Monday, March 28, 2011

Death in Ardlamont.

We paddled towards the mouth of Loch Fyne along a raised beach until we came to...

...Kilbride Bay. The sad remains of a dead whale lay beached on the shore. The smell of death hung so heavy in the air that we could not approach closer to investigate its species. We paddled over huge detatched ribs with flesh still attached, that lay under the clear waters below its final resting place.

The whale is not the only death that has attracted attention in Ardlamont. This is the boathouse of Ardlamont estate, tradtional home of the Lamont clan.  The boathouse has a dark secret. In 1893, Alfred Monson, a gentlemen’s tutor, rented the estate to give 17year old Cecil Hambrough a Scottish country experience. Monson persauded Hambbrough to take out a life insurance policy for £20,000 with his wife as the sole beneficiary. He then set out to murder the boy and claim the insurance. He took the boy, who could not swim, fishing in the bay. He had earlier drilled a hole in the bottom of the boat. The boat sank and Monson reached the shore without difficulty. The desperate boy learned to swim and thrashed his way to the shore.

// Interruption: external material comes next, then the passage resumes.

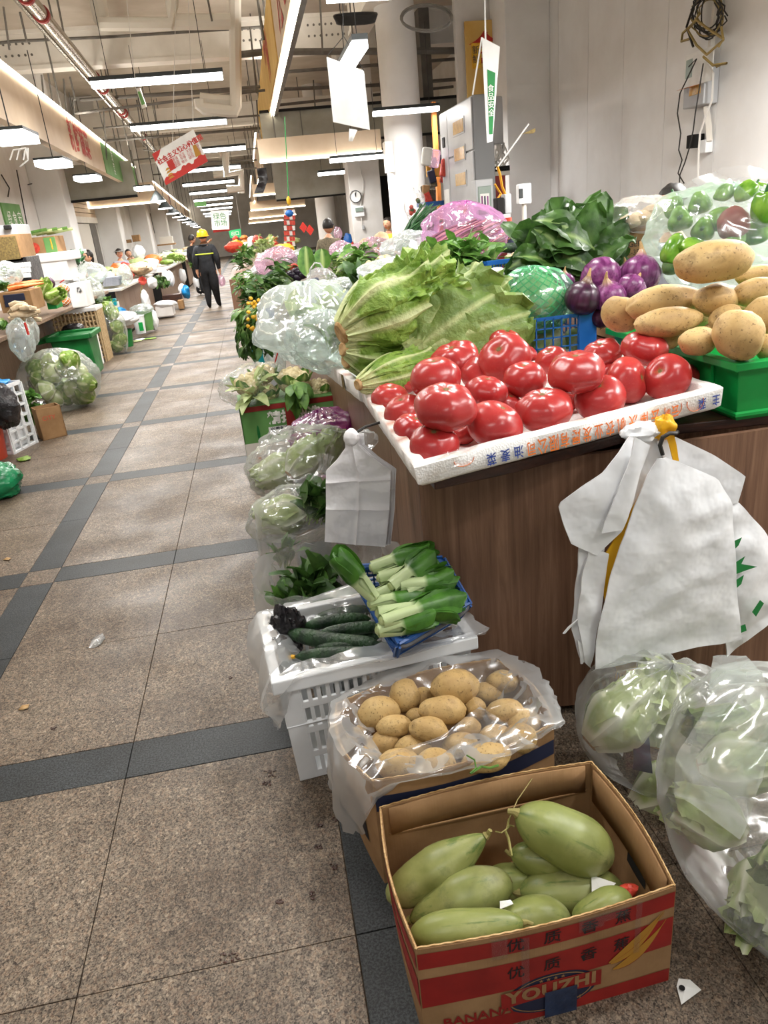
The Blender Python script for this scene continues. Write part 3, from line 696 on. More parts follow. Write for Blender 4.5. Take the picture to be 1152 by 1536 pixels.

The next day Monson took the still unsuspecting boy shooting in the woods and shot him. He claimed the boy had shot himself. In a notorious trial, the jury found the murder charge against Monson "not proven" and he walked free but with his reputation in tatters. Five years later he went to jail for insurance fraud.


 As we approached Ardlamont Point the mist thickened...

 and it was impossible to say where the sea ended and the sky began.

We turned our gaze downward and were rewarded with views of Ardlamont's submerged reefs lying beneath the calm clear waters.